*Stated problem:* Tell how many lines contain the word "Python". Reply with the number only.

*Material for this task:*
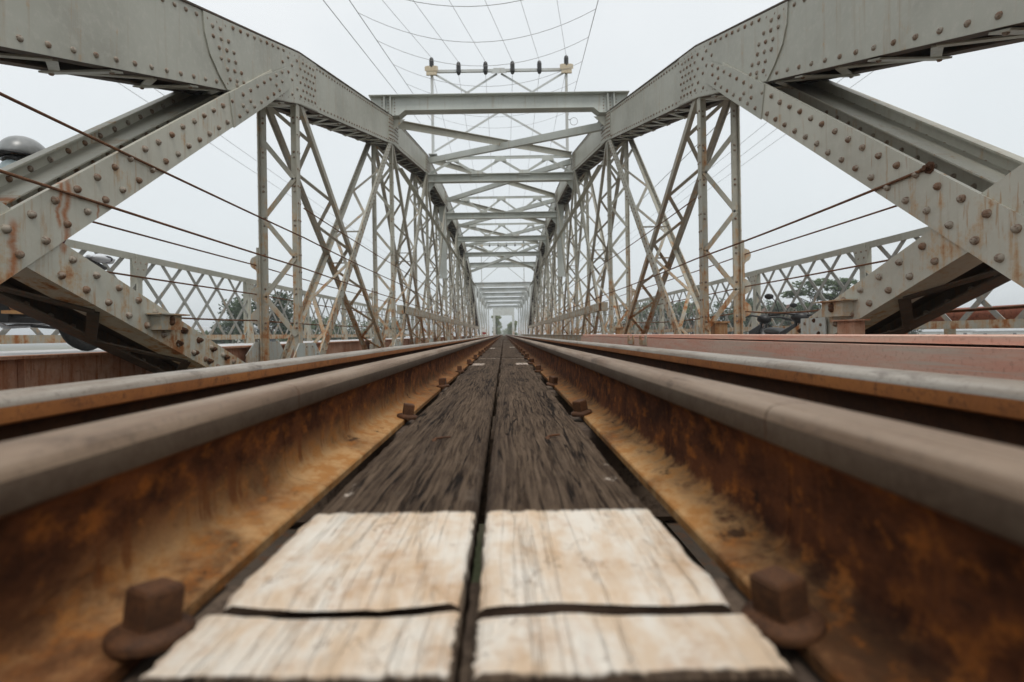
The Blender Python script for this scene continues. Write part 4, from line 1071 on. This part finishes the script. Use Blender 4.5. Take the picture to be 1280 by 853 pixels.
# ------------------------------------------------------------------ houses
def house(name,x,y,w,d,zt,rise,wall,roof,label,nwin,ridge='x',cat='house'):
    zb=terr(x,y); T=empty(name,(x,y,zb)); tag(T,label,cat)
    mb=MB(); mb.box(x-w/2,x+w/2,y-d/2,y+d/2,zb-.3,zt)
    if rise>0 and ridge=='y':
        mb.xplate([(x-w/2,zt+.001),(x+w/2,zt+.001),(x,zt+rise)],y-d/2,y+d/2)
    if rise>0 and ridge=='x':
        mb.plate([(y-d/2,zt+.001),(y+d/2,zt+.001),(y,zt+rise)],x-w/2,x+w/2)
    mb.build('wall',wall,T,(x,y,zt))
    mb=MB(); e=.35
    if ridge=='y':
        for s in (-1,1): mb.xplate([(x+s*(w/2+e),zt-rise*e/(w/2)+.02),(x,zt+rise+.02),(x,zt+rise+.14),(x+s*(w/2+e),zt-rise*e/(w/2)+.14)],y-d/2-e,y+d/2+e)
    else:
        for s in (-1,1): mb.plate([(y+s*(d/2+e),zt-rise*e/(d/2)+.02),(y,zt+rise+.02),(y,zt+rise+.14),(y+s*(d/2+e),zt-rise*e/(d/2)+.14)],x-w/2-e,x+w/2+e)
    mb.build('roof',roof,T,(x,y,zt+rise))
    for k in range(nwin):
        q=x-w/2+w*(k+.5)/nwin; h=min(1.1,(zt-zb)*.4)
        mb=MB(); mb.box(q-.4,q+.4,y-d/2-.03,y-d/2-.003,zt-.5-h,zt-.5); mb.build('window',M['window'],T,(q,y-d/2,zt-1))
house('house',px2(985,60),60,1.7,4,Z(1.5),1.3,M['white_wall'],M['roof'],'white gabled house behind the right lattice railing',2,'y')
house('house',px2(955,64),66,4.2,5,Z(1.7),1.0,M['cream_wall'],M['roof'],'low house with a brown tiled roof behind the right lattice railing',2,'x')
house('shed',px2(845,70),70,9,6,Z(.4),.9,M['white_wall'],M['roof'],'small building with a brown roof between the right trusses legs',3,'x','shed')
for k,(px,D,w,zt,wl,l) in enumerate(((1150,120,7,-1.0,'white_wall','low white building under the right railing, left of its twin'),(1183,122,7,-.9,'white_wall','low white building under the right railing, with a dark window'),(1235,125,14,-1.1,'cream_wall','long pale building under the right railing, outermost'))):
    house('building',px2(px,D),D,w,6,Z(zt),.5,M[wl],M['grey_roof'],l,2,'x','building')
for k,(px,D,w,zt,l) in enumerate(((245,60,4.5,.55,'white shed roof behind the left lattice railing, outermost'),(283,64,6,.75,'pale long shed behind the left lattice railing'),(340,66,5,.6,'pale shed behind the first left post'),(400,75,7,.5,'far pale shed behind the left braces'))):
    house('shed',px2(px,D),D,w,5,Z(zt),.6,M['cream_wall'] if k%2 else M['white_wall'],M['grey_roof'],l,2,'x','shed')

# ------------------------------------------------------------------ motorcycles
def make_bike(x,y,zr,label,paint):
    """scooter heading along +y; (x,y) is the point under its seat, zr the ground"""
    T=empty('motorcycle',(x,y,zr)); tag(T,label,'motorcycle')
    fw,rw=.68,-.56; rad=.275
    for wy in (fw,rw):
        W=empty('wheel'); W.parent=T; W.location=(0,wy,rad)
        c=Vector((x,y+wy,zr+rad))
        mb=MB(); mb.tube([c+Vector((0,(rad-.04)*math.cos(a*.2244),(rad-.04)*math.sin(a*.2244))) for a in range(28)],.040,8,closed=True); mb.build('tyre',M['tyre'],W,tuple(c))
        mb=MB(); mb.tube([c+Vector((0,.205*math.cos(a*.2244),.205*math.sin(a*.2244))) for a in range(28)],.014,6,closed=True)
        mb.lathe([(.045,-.04),(.045,.04)],c,(1,0,0),12)
        for a in range(18):
            t=a*.349; mb.tube([c+Vector((.03*(-1)**a,.04*math.cos(t),.04*math.sin(t))),c+Vector((0,.2*math.cos(t+.15),.2*math.sin(t+.15)))],.003,4)
        mb.build('rim',M['chrome'],W,tuple(c))
    O=Vector((x,y,zr)); V=lambda a,b,c: tuple(O+Vector((a,b,c)))
    # body: lofted fairing from tail to leg shield
    def loft(st,mat,name):
        mb=MB(); n=12; rings=[]
        for (yy,zz,wx,wz) in st:
            rings.append([V(wx*math.copysign(abs(math.cos(2*math.pi*j/n))**.7,math.cos(2*math.pi*j/n)),yy,zz+wz*math.copysign(abs(math.sin(2*math.pi*j/n))**.7,math.sin(2*math.pi*j/n))) for j in range(n)])
        vs=[p for r in rings for p in r]; fs=[(i*n+j,i*n+(j+1)%n,(i+1)*n+(j+1)%n,(i+1)*n+j) for i in range(len(rings)-1) for j in range(n)]
        mb.add(vs,fs,0,True); mb.add(rings[0],[tuple(range(n))[::-1]]); mb.add(rings[-1],[tuple(range(n))])
        return mb.build(name,mat,T,V(0,0,.5))
    loft([(-.80,.62,.03,.03),(-.66,.61,.08,.06),(-.4,.58,.125,.11),(-.05,.55,.13,.13),(.15,.45,.10,.10),(.33,.45,.07,.08),(.46,.62,.07,.12),(.52,.80,.06,.10)],paint,'fairing')
    loft([(-.70,.71,.07,.02),(-.5,.735,.115,.04),(-.2,.745,.13,.045),(.05,.735,.10,.04),(.12,.715,.06,.02)],M['seat'],'seat')
    mb=MB()
    for s in (-1,1):
        mb.add([V(s*.05,.42,.85),V(s*.22,.40,.72),V(s*.21,.36,.42),V(s*.09,.42,.34),V(s*.05,.45,.85),V(s*.22,.43,.72),V(s*.21,.39,.42),V(s*.09,.45,.34)],[(0,1,2,3),(7,6,5,4),(0,4,5,1),(1,5,6,2),(2,6,7,3),(3,7,4,0)])
    mb.build('leg_shield',paint,T,V(0,.42,.6))
    mb=MB(); mb.box(x-.10,x+.10,y-.1,y+.22,zr+.22,zr+.42); mb.lathe([(.085,0),(.085,.10)],V(.10,.05,.31),(1,0,0),14); mb.tube([V(-.08,-.1,.3),V(-.09,rw,.275)],.03,6); mb.build('engine',M['black'],T,V(0,.05,.3))
    mb=MB(); mb.tube([V(.08,.2,.26),V(.14,.0,.2),V(.16,-.3,.24),V(.17,-.8,.36)],[.018,.02,.045,.04],9); mb.build('exhaust',M['chrome'],T,V(.15,-.3,.25))
    mb=MB()
    for s in (-1,1): mb.tube([V(s*.075,fw,rad),V(s*.065,.50,.78)],.02,7)
    mb.tube([V(0,.5,.78),V(0,.46,.96)],.025,7)
    mb.build('fork',M['chrome'],T,V(0,.6,.5))
    mb=MB(); c=Vector(V(0,fw,rad)); r=[]
    for k in range(9):
        a=R(20+k*16); 
        for q in (-.055,0,.055): r.append(c+Vector((q,(rad+.03+(.02 if q==0 else 0))*math.cos(a),(rad+.03+(.02 if q==0 else 0))*math.sin(a))))
    mb.add(r,[(k*3+j,k*3+j+1,k*3+j+4,k*3+j+3) for k in range(8) for j in (0,1)],0,True); f=mb.build('front_fender',paint,T,V(0,fw,.5)); md=f.modifiers.new('s','SOLIDIFY'); md.thickness=.008
    mb=MB(); mb.tube([V(-.34,.36,.93),V(-.2,.43,.96),V(0,.45,.95),V(.2,.43,.96),V(.34,.36,.93)],.013,8); mb.build('handlebar',M['black'],T,V(0,.4,.95))
    for s in (-1,1):
        mb=MB(); mb.tube([V(s*.35,.345,.925),V(s*.23,.415,.952)],.019,9); mb.build('grip',M['tyre'],T,V(s*.29,.38,.94))
    mb=MB(); mb.ellipsoid(V(0,.49,.92),(.105,.09,.075),14,9); mb.build('head_cowl',paint,T,V(0,.5,.93))
    mb=MB(); mb.ellipsoid(V(0,.575,.93),(.075,.035,.055),12,8); mb.build('headlight',M['lamp'],T,V(0,.57,.93))
    mb=MB(); mb.ellipsoid(V(0,-.80,.62),(.06,.03,.03),10,6); mb.build('tail_light',M['redlamp'],T,V(0,-.8,.62))
    for s in (-1,1):
        mb=MB(); mb.tube([V(s*.24,.41,.97),V(s*.29,.40,1.10),V(s*.33,.40,1.14)],.006,5); mb.ellipsoid(V(s*.36,.40,1.15),(.052,.013,.036),12,7); mb.build('mirror',M['black'],T,V(s*.33,.4,1.1))
    mb=MB(); mb.tube([V(-.24,.19,.265),V(.24,.19,.265)],.014,7); mb.build('foot_peg',M['black'],T,V(0,.26,.22))
    mb=MB(); mb.tube([V(-.10,.05,.20),V(-.13,-.22,.18)],.011,6); mb.build('side_stand',M['black'],T,V(-.1,0,.1))
    return T
ROADZ=CAMZ-.087
BX,BY0=-3.46,3.72
b1=make_bike(BX,BY0,ROADZ,'dark motorcycle carrying the helmeted rider along the left roadway',M['bike']); b1.rotation_euler=(0,0,math.pi)
b2=make_bike(0,0,0,'black scooter standing on the right roadway, nearer the lattice railing',M['black'])
gz=CAMZ-.75
b2.location=(3.80,7.35,gz); b2.rotation_euler=(0,R(5),R(-14))
b3=copy_tree(b2); b3.location=(3.34,5.75,gz-.02); b3.rotation_euler=(0,R(5),R(-22)); b3['label']='black scooter standing on the right roadway, nearer the big brace'
for b in (b2,b3): b['group']='scooters standing on the right roadway'

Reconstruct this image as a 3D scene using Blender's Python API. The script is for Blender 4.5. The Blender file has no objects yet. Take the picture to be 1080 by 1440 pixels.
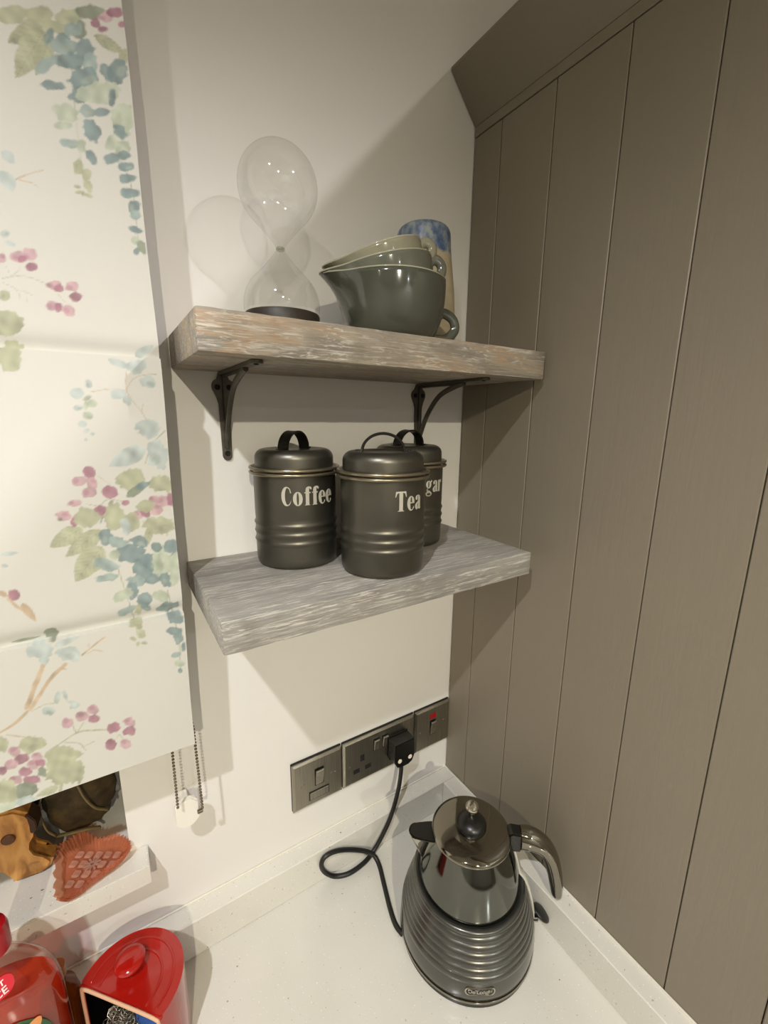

*Exercise answer:* 2